Full Exclusive interview with Andreas Viestad

Andreas Viestad is back on KLCS’ Saturday afternoon cooking block, with a new season of “New Scandinavian Cooking.” While this delightful show has seen other hosts over the years, Andreas is its most recognizable host. He always draws you in, making you want to be his best friend on these wonderful gastronomic trips in the country, or even when he’s making a simple shrimp burger on a train. It’s good to see him back at the helm cooking, literally, in nature again with beautiful backdrops that sometimes remind us of how Vikings once ate, and other times with cows and a stream right behind him. Often these episodes, with tranquil original music that’s apropos, are a peaceful escape across the world to pristine locations seemingly untouched by civilization. It’s one of the only cooking shows of its kind, where each episode is filmed in a different setting, always with nature featured prominently as a reminder of where our food comes from. Andreas talks to KLCS about the show, his most asked question from viewers around the world, as well as Julia Child’s connection to Oslo.

What’s the theme or aim with your show each season?

The aim is in short – going on an adventure. When we started oh so many years ago, when we were working on our first season, we were asking ourselves whether it was possible to have an entire season only from Scandinavia. It turned out that the more we looked, the more we found. And subsequently, we have had the New Nordic Culinary Revolution, placing Scandinavian food at the forefront of gastronomy. That has been incredibly exciting. But it has also been a reminder for me, to keep it simple. Our show is all about getting close to the ingredients, seeing where food comes from. That is not just a Scandinavian story, that is something universal. Everyone can relate to it. So each time we plan a new season it is about finding a key to that universal story.

Do you have a favorite dish on the show?

That’s a little like asking me which one of my children I like the best. But since you ask, and I am answering your questions on a fine summer morning, my answer is – thick pancakes with wild blueberries and honey. My food coordinator Erik Røed has started farming on a smallholding an hour outside of Oslo, in the middle of the grain belt. So we made pancakes with local flour, his honey and wild blueberries. Sooo good.

 

What was your path to being a chef and what made you originally want to cook on TV?

I have always loved cooking, that’s it. And like all food lovers I know, I like to share. And one day I had this idea, that we could do a different kind of cooking show, where we took the kitchen out to the ingredients and nature, not the other way around. And that made all the difference, standing there on a cliff, or on a boat, or on a field.

 

So far everyone’s had a Julia Child story, do you have a Julia story?

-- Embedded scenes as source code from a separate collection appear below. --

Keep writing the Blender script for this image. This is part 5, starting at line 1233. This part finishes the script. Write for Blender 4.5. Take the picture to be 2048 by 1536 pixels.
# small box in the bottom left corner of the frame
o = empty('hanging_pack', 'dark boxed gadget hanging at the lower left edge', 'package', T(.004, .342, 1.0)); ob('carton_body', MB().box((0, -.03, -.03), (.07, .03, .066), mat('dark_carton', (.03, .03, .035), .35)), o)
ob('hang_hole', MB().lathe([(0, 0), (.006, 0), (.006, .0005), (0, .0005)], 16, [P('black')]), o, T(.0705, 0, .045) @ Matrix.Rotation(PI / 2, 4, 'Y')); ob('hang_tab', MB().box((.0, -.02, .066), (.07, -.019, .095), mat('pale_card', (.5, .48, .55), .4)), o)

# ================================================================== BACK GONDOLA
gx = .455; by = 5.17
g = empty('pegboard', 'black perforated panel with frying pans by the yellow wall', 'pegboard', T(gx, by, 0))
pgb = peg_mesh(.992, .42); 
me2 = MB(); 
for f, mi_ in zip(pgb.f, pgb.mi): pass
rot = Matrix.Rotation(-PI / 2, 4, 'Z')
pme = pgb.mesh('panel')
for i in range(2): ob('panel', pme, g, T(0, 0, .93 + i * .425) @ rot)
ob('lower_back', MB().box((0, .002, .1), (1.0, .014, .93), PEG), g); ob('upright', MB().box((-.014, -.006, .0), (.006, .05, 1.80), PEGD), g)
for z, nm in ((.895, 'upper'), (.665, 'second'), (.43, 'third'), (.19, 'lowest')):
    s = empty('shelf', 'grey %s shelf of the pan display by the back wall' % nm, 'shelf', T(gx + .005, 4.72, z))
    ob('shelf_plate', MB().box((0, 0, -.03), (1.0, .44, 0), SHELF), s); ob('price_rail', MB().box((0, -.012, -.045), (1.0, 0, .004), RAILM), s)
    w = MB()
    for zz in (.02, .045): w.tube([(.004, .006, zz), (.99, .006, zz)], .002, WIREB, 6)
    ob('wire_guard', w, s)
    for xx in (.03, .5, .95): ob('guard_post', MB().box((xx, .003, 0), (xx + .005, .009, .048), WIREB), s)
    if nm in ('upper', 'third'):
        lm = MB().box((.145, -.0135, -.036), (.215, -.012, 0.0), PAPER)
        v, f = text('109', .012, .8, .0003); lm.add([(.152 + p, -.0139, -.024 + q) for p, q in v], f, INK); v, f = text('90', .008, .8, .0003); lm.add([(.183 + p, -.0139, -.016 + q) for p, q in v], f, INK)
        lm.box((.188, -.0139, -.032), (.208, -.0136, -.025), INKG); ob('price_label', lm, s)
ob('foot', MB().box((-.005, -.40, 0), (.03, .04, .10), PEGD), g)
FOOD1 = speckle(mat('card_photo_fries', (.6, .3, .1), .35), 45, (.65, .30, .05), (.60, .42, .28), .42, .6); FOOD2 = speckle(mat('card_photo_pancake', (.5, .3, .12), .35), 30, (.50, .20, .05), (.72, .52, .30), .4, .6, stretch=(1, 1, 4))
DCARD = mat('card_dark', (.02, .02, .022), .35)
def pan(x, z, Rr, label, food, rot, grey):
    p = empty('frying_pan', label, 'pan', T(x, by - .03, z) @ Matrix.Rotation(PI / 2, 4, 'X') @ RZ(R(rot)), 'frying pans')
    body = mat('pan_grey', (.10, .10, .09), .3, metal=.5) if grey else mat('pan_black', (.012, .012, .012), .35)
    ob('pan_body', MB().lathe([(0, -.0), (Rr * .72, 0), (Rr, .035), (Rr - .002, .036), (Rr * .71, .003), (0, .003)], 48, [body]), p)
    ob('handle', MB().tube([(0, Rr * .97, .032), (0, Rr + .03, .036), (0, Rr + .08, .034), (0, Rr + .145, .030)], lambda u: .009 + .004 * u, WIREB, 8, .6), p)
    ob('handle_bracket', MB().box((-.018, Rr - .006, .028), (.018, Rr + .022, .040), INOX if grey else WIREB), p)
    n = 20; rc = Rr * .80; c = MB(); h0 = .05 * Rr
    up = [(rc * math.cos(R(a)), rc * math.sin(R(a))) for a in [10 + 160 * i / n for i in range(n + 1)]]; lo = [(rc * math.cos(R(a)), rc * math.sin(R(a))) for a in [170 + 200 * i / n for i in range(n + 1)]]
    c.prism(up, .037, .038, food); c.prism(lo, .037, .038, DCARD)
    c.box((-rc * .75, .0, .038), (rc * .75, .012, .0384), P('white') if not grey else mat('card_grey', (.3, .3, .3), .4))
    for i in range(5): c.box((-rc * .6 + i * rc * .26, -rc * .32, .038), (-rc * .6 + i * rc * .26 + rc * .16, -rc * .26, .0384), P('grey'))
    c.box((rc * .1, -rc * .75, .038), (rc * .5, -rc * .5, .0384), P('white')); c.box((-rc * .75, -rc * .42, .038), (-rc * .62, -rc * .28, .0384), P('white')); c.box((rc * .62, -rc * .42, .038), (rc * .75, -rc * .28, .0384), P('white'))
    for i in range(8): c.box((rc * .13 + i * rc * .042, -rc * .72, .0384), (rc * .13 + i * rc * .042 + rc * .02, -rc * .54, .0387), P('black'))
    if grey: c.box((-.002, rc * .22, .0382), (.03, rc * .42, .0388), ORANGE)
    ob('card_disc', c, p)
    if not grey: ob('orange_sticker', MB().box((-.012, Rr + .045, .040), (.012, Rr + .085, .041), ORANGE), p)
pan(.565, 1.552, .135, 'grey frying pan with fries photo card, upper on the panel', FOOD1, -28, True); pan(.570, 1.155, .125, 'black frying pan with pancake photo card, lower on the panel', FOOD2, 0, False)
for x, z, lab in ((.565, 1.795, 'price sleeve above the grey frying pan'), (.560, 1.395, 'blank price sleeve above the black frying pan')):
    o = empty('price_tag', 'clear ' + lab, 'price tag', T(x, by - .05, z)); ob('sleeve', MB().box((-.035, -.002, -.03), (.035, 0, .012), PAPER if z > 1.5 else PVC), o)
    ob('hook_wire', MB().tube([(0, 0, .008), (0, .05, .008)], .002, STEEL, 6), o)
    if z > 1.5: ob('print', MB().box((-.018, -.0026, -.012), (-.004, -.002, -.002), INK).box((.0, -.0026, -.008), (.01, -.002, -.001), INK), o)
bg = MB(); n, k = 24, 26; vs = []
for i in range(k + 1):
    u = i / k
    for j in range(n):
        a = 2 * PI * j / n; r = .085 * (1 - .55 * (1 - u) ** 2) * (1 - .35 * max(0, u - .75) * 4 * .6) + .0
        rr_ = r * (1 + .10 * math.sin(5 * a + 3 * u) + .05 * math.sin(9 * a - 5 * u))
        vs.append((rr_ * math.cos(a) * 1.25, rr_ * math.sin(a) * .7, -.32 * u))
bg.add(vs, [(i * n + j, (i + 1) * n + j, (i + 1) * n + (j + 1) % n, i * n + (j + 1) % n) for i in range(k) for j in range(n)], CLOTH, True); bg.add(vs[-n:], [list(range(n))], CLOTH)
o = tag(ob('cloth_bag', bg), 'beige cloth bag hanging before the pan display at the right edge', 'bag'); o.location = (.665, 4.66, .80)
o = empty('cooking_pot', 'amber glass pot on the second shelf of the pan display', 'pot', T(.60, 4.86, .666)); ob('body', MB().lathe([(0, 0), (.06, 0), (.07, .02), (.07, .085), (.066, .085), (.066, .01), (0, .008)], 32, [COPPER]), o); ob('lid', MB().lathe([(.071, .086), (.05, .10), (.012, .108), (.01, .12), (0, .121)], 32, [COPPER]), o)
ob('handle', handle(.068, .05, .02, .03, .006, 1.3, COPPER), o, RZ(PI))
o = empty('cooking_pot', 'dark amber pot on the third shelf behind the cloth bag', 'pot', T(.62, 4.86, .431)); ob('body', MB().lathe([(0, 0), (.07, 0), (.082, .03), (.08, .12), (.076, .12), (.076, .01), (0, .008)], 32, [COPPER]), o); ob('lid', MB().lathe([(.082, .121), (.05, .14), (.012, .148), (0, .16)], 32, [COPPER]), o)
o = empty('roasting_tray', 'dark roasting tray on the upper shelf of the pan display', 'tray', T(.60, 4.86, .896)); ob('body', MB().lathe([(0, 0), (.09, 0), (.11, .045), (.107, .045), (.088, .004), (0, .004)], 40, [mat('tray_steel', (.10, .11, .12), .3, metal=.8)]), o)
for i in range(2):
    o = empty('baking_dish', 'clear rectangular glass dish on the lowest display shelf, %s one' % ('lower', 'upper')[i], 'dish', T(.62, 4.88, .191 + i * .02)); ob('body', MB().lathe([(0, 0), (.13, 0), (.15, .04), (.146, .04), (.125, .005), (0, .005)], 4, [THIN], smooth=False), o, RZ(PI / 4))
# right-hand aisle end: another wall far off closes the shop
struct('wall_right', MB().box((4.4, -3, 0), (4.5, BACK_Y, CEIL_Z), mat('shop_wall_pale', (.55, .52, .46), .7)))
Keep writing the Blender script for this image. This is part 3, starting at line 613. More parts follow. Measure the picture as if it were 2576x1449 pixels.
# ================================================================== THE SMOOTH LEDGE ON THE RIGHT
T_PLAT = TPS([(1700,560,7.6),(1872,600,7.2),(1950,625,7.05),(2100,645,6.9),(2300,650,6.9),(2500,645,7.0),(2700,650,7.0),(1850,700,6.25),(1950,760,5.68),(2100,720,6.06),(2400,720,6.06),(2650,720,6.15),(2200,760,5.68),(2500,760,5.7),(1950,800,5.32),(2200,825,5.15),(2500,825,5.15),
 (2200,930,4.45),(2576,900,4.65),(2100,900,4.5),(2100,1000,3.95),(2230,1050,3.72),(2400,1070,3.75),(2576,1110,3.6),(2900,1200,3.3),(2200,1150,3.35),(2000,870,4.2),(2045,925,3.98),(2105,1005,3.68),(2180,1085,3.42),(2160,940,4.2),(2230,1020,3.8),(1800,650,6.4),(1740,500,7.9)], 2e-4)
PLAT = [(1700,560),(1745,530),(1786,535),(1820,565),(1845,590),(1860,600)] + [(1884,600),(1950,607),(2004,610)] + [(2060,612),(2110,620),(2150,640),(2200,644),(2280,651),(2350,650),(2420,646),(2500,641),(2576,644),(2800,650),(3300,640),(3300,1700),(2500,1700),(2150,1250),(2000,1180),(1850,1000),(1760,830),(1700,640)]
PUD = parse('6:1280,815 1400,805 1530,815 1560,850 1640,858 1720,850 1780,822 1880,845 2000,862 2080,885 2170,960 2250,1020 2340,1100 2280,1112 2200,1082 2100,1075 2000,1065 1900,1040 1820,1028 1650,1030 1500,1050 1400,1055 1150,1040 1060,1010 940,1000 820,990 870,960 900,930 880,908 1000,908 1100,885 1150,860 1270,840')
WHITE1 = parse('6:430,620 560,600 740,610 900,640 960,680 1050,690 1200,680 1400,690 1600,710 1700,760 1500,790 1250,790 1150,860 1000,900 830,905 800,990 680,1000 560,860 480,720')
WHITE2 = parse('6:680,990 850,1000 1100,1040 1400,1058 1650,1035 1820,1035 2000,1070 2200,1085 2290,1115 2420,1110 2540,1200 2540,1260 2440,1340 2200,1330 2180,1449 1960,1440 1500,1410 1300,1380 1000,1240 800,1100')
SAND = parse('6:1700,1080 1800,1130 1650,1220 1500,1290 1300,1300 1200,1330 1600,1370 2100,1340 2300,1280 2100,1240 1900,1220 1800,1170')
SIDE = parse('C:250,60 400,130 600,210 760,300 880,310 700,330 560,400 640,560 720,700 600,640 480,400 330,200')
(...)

Well, as it happens, I was working on my first book from the U.S.  market, “Kitchen of Light,” and I was sitting in the Schlesinger Library at Harvard, where many of Julia’s cookbooks are held. Many people don’t know this, but Julia spent two years in Norway just after her time in Paris, while writing “Mastering the Art of French Cooking.” In her autobiography she talks about all the bad food she had when she arrived in Oslo. “The worst food ever,” she says. That was because she ate all the food in restaurants, and the restaurant scene was not at all developed at that time. When she started to know the country and the culture, she started loving the food. She became an ambassador for Scandinavian food. And I thought that was a key, traveling around, meeting people, keeping it real, and un-French.

You’re on KLCS’ Saturday afternoon cooking block and CreateTV. Do you get feedback that your show is a guilty pleasure in a noisy world now?

Yes, I am inundated with emails from all over the U.S., and all over the world. The show is aired in about 50 different countries. I am not sure it is a guilty pleasure, though. I think it is more about finding meaning in a noisy world, connecting to some of the most important things in life, where our food comes from, how it relates to nature and culture, and the people we share it with.

 

What’s the most frequent question you get? And what’s your answer to it?

Two things – How the show makes people want to travel to Norway, and where I got the amazing rotisserie that I used in one of the shows. It was a Flamberge from La Cornue, in case you wonder, too.

 

What do you doing when you’re not on the show teaching us to cook?

I have established a culinary center for children, where we teach kids to cook, and to know how to find joy in the food that is good for them. There is a frightening amount of culinary illiteracy in the world, and we want to fight that.

 

What keeps your job fun for you? You can tell that you really enjoy your job teaching people about cooking in your region and in beautiful outdoor settings.

I have not been bored more than once since 1994. I get to do what I love, and I get to work with it in so many different ways. Right now, I am going to tend to an important and humbling task, weeding my kitchen garden.

When you’re in L.A., do you have any favorite places to dine?

I love L.A., and one of the things that I love is that it is changing all the time. I might feel sad that my favorite restaurant is no longer there when I return. But then there is a remarkable new place that is even better.